O filme passou pelo Queer Lisboa em setembro de 2025, onde foi recebido com igual entusiasmo pelo público português.
Alexander Skarsgård destacou a importância de que um filme como "Pillion" possa ser feito em 2025, reconhecendo seu valor em uma era de regressão na representação de sexo e kink no cinema.
Lançamento e distribuição
"Pillion" estreou nos cinemas do Reino Unido em 28 de novembro de 2025, distribuído por Picturehouse e Warner Bros. Pictures UK.
Nos Estados Unidos, a A24 — estúdio por trás de sucessos como "Everything Everywhere All At Once", "Moonlight" e "Midsommar" — adquiriu os direitos de distribuição em outubro de 2024 e lançará o filme em 6 de fevereiro de 2026.
No Brasil, a Diamond Films confirmou o lançamento para 12 de fevereiro de 2026. Em Portugal, apesar do sucesso no Queer Lisboa, a data de estreia comercial ainda não foi anunciada.
Um cineasta promissor
Harry Lighton, nascido em 20 de outubro de 1992 em Portsmouth, Hampshire, começou a fazer curtas-metragens durante seus estudos de literatura inglesa na Universidade de Oxford. Seu curta mais notável, "Wren Boys" (2017), recebeu indicação ao BAFTA de Melhor Curta-Metragem e ao British Independent Film Award.

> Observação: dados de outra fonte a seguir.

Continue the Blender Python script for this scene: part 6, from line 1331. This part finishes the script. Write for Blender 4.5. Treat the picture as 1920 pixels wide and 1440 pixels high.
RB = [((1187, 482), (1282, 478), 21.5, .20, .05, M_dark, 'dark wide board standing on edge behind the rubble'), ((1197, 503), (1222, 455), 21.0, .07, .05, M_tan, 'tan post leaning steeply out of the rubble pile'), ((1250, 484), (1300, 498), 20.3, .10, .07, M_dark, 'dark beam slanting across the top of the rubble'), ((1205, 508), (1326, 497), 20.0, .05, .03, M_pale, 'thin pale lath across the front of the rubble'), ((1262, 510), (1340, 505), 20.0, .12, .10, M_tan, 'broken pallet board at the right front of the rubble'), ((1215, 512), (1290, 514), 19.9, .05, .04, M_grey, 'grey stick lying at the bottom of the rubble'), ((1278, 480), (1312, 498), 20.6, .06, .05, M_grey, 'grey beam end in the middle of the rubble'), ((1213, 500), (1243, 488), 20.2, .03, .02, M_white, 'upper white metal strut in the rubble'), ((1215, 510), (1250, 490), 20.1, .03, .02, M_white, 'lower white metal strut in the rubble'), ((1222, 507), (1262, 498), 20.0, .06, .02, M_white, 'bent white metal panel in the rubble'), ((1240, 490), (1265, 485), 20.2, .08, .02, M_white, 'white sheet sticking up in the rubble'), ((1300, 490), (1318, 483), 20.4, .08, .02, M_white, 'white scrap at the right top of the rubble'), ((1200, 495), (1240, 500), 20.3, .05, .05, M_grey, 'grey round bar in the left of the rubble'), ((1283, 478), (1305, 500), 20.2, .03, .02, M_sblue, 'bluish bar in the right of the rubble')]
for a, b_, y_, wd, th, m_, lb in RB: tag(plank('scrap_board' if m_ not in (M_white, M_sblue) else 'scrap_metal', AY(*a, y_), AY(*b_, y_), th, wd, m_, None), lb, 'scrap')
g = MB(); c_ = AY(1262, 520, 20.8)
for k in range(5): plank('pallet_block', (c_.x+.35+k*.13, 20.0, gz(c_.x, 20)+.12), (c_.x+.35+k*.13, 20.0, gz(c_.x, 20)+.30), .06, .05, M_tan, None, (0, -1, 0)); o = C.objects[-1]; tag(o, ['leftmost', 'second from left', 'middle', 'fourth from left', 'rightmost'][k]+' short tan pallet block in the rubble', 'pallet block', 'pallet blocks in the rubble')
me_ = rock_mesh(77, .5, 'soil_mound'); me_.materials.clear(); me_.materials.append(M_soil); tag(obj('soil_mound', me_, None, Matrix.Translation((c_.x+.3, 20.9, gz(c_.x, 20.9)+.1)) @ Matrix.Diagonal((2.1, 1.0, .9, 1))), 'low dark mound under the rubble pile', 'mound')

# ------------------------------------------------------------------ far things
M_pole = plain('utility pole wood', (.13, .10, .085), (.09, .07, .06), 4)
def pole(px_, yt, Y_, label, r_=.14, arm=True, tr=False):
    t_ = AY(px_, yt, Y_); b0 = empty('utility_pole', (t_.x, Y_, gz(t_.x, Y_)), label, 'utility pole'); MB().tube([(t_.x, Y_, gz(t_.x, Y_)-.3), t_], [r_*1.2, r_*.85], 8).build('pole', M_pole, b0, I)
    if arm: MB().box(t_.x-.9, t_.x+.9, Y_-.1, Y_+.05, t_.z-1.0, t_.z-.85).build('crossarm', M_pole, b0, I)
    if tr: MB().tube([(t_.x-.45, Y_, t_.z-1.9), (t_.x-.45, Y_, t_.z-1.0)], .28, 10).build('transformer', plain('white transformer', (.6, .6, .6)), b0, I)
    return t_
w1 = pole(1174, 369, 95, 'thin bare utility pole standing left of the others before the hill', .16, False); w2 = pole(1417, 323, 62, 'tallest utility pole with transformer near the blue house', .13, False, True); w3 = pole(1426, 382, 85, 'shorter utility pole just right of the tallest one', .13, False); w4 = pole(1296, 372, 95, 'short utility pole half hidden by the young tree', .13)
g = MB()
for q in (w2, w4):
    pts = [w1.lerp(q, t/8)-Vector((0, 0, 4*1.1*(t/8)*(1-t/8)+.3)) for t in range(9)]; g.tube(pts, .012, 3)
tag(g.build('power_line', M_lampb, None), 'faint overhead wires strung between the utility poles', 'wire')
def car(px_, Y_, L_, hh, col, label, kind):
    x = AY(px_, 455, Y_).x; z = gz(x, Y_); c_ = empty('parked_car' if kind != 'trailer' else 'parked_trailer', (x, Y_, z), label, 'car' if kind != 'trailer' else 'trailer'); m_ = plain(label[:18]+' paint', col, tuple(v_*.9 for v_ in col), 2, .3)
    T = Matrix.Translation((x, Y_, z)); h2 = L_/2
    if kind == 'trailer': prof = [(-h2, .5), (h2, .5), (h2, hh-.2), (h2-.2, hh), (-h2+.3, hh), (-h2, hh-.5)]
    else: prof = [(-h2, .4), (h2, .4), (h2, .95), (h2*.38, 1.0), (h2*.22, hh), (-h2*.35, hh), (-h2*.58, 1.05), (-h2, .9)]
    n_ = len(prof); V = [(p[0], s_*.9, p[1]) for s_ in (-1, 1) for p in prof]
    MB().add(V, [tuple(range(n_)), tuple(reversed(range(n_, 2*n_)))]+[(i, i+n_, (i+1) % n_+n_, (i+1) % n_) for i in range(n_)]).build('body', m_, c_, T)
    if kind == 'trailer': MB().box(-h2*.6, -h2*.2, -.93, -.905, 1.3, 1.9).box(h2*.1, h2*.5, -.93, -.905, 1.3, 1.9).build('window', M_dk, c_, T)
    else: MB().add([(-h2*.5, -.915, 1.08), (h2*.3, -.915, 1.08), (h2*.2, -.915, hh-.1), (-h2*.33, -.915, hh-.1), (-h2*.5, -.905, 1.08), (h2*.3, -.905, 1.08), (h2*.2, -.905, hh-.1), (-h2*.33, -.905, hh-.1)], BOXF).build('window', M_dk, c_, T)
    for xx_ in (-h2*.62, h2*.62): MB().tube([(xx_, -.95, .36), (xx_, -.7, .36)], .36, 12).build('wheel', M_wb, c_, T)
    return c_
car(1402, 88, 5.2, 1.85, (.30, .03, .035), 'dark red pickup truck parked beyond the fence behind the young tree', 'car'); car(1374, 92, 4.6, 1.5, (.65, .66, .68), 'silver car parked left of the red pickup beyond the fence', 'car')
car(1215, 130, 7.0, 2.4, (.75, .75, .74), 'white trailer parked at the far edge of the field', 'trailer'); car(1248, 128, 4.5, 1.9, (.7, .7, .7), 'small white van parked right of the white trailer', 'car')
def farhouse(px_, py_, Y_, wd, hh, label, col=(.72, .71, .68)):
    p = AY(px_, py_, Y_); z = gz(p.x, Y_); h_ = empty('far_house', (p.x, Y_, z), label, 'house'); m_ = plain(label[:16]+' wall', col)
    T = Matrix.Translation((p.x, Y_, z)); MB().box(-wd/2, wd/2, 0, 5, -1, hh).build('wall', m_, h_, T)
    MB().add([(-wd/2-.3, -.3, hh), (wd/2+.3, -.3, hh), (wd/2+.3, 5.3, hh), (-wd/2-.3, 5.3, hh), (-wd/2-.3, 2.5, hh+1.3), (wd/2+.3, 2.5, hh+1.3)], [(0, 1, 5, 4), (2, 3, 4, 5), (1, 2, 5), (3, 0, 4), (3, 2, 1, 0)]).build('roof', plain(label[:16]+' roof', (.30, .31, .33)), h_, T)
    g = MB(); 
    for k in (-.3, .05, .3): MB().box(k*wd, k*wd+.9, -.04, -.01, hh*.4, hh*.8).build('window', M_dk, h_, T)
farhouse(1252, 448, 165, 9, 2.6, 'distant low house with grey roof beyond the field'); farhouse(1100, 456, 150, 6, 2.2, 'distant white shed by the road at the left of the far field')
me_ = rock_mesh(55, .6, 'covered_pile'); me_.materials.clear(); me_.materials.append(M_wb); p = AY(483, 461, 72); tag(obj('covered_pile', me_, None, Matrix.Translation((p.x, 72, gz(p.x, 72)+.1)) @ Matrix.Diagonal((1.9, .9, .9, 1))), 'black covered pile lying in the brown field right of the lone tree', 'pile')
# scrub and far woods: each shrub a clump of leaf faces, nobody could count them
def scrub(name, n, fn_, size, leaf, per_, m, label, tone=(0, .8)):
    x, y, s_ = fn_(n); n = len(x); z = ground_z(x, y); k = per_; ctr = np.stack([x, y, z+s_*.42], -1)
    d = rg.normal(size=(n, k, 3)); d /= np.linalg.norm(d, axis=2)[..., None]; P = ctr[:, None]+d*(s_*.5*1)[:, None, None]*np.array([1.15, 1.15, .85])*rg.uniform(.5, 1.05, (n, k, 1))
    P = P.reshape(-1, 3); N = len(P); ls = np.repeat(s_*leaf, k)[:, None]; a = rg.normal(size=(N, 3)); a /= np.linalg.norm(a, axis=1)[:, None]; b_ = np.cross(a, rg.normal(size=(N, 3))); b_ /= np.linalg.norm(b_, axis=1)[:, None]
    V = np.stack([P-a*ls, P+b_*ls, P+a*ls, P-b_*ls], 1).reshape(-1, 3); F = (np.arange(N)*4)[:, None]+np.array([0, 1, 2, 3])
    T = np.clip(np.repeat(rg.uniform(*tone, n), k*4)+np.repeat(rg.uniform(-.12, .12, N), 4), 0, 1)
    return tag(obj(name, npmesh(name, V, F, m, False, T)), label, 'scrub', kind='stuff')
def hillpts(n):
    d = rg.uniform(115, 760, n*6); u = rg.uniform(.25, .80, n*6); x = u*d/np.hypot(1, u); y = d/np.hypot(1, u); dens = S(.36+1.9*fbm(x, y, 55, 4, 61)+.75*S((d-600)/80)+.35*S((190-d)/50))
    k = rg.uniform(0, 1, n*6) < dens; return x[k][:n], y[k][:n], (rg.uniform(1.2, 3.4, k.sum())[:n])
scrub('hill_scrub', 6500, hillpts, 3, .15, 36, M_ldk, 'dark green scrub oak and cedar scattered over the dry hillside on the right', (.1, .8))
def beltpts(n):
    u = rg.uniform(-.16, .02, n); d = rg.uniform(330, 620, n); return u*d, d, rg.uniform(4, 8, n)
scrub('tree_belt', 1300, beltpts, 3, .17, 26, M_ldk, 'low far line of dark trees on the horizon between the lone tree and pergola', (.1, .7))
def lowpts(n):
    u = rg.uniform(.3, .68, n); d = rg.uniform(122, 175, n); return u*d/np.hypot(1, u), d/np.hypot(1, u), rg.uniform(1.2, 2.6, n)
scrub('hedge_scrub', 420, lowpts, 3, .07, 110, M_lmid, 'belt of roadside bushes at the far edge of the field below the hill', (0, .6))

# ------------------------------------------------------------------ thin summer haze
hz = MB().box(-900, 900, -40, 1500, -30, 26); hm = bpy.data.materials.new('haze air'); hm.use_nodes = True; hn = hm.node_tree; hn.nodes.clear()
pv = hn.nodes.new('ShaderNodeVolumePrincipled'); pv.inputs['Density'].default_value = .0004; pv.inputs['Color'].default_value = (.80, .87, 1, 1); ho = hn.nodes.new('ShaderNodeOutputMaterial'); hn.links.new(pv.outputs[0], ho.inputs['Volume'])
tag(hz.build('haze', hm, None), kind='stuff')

O diretor também trabalhou como assistente de direção em "Living", de Oliver Hermanus, dirigiu a segunda unidade da série "Mary & George" e escreveu o roteiro para uma próxima cinebiografia do estilista Alexander McQueen, também dirigida por Hermanus.
Em setembro de 2025, Lighton assinou com a United Talent Agency (UTA) em todas as áreas, consolidando sua posição como um dos novos talentos mais promissores do cinema britânico.
Um filme para fazer sentir
Antes da exibição em Cannes, Lighton disse à multidão no Palais que queria que o filme fizesse o público "rir, pensar, sentir e ficar excitado". Pela recepção crítica e do público, parece ter conseguido exatamente isso.
"Pillion" é, fundamentalmente, um conto cauteloso agridoce sobre os aspectos confusos de um relacionamento BDSM — o desajeitado, o desconfortável — mas também sobre o impacto que o kink pode ter em nós como indivíduos e seu potencial para criar comunidade.
O roteiro de Lighton é simultaneamente erótico e compassivo, posicionando o filme ao lado de outras obras queer importantes que exploram sexualidade de forma madura.
Como observou um crítico, ao final do filme, experimentamos o anseio e a frustração de Colin, mas também saímos com uma melhor compreensão sobre o estabelecimento de limites — tanto nos relacionamentos quanto na busca por nossa verdadeira identidade.
Em uma época de pushback contra representações de sexo no cinema, "Pillion" surge como um lembrete necessário de que sexo e kink podem ser belos, recompensadores e dignos de atenção cinematográfica séria.
É um filme que não tem medo de mostrar vulnerabilidade, mas também celebra a possibilidade de transformação através da conexão humana — por mais não convencional que essa conexão possa ser.